In Tucson, Ariz., a community group called Access Tucson sees lots of promise in microradio. One possibility is setting up a station to report community news about the Navajo reservation to Navajo in the city.

The Wisconsin and Tucson examples are cited by a new Washington group called the Low Power Radio Coalition. Mike Bracy, a spokesman for the coalition, says numerous churches, cities, schools, and community groups are gearing up to back legalizing microradio stations because they offer such an inexpensive way to serve local communities.

While some liken the approach to cable television community-access stations, microradio's production costs are considerably less than television's. And while the Internet has opened a whole new world of transmitting information and news, it requires users to have access to a computer.

For many, microradio has the greatest potential for reconnecting low-income communities to civic life.

"We think there is a compelling need for something along these lines," says Andrew Schwartzman, director of the Washington-based Media Access Project. Why? "Radio has been abandoning its local roots," he says.

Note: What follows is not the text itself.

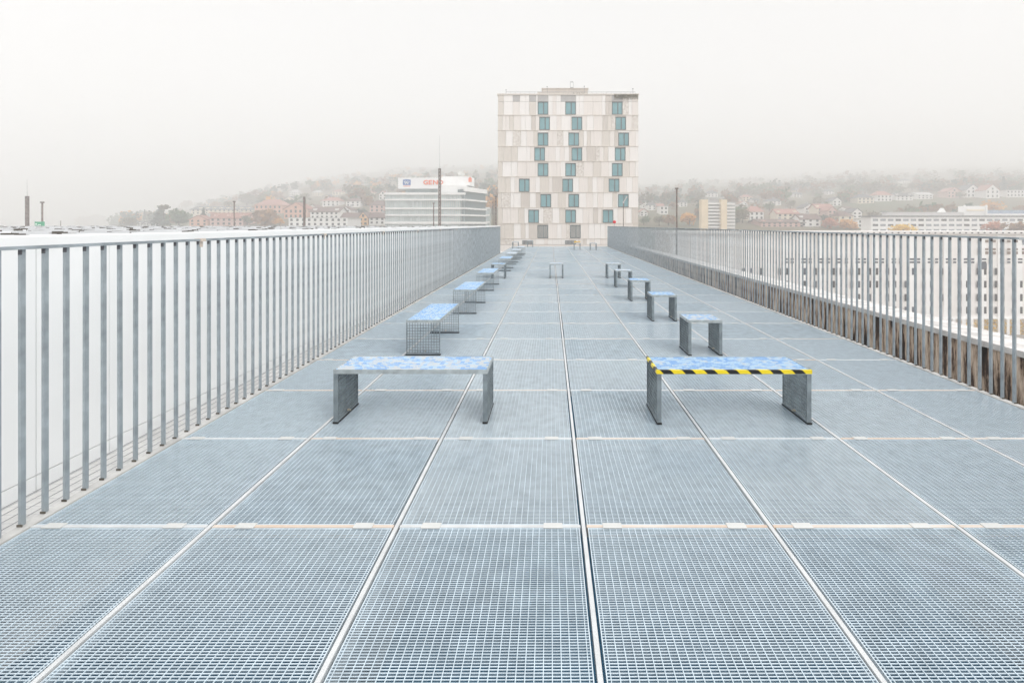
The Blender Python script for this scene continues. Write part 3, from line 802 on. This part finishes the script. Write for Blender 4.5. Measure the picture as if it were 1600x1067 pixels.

To that, the NAB counters that radio broadcasters already do plenty of community-service programming, which according to its own study was worth close to $7 billion in 1997.

Not all advocates of microradio endorse Edmondson's approach. Indeed, he began broadcasting illegally in the early 1990s but ceased last year in the face of a concerted FCC crackdown across the country on illegal microradio.

While Edmondson is supportive of the FCC's new initiative to legalize microradio, he and other activists remain concerned about the details of the proposal. A key issue for them is how the FCC proposes to allocate the FM airwaves to microradio stations between commercial and noncommercial interests.